Study on the Evolution of Concentrated Stress Distribution in Close-Proximity Coal Seam Residual Pillars

Abstract

Closely spaced coal seams are extensively distributed across China. As shallow coal resources face increasing depletion, coal mining is gradually extending to deeper zones. Deciphering the stress distribution pattern of the residual coal pillar floor in closely spaced coal seams is of profound importance to the safe and efficient mining operations of lower coal seams while also offering certain theoretical guidance for the development of deep closely spaced coal seams. Taking the 22,206 coal working face of Daliuta Huojitu Well as the research background, this study adopted a combination of theoretical analysis and similar simulation experimental methods. Systematic analysis was conducted using multiple monitoring technologies, including distributed optical fiber sensing (DOFS), digital image correlation (DIC), and pressure sensors, to explore the evolutionary characteristics of stress distribution in the floor of residual coal pillars in closely spaced coal seams. The research results show that the depth of influence of upper residual coal pillars and goafs on the mining of lower coal seams differs.

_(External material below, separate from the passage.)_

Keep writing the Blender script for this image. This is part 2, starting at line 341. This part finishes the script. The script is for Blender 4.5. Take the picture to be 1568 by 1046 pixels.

When the upper section is a goaf, the minimum safe distance is 20.4 m; when the upper structure is a residual coal pillar, the minimum safe distance is 39.9 m. The stress concentration coefficient under residual coal pillars is higher than that in goaf regions. With the advancement of the working face, the stress influence angle gradually decreases from ~80°46^′ to 46°22^′, while the peak stress concentration coefficient rises from 1.15 to 2.24 with the reduction of coal pillar width. The mining of closely spaced coal seams exhibits a pressure relief effect, and the abutment pressure concentration coefficient under coal pillars is higher than that under the goaf working face. When the underlying working face passes through residual coal pillars, disasters are prone to occur. This is attributed to the superposition of concentrated stress and advanced abutment pressure, combined with vertical splitting and subsidence of the upper rock stratum, which results in sudden stress release. The multitechnology integrated monitoring system and quantitative safety criteria established in this study provide new theoretical foundations and engineering practice references for safe mining under similar geological conditions.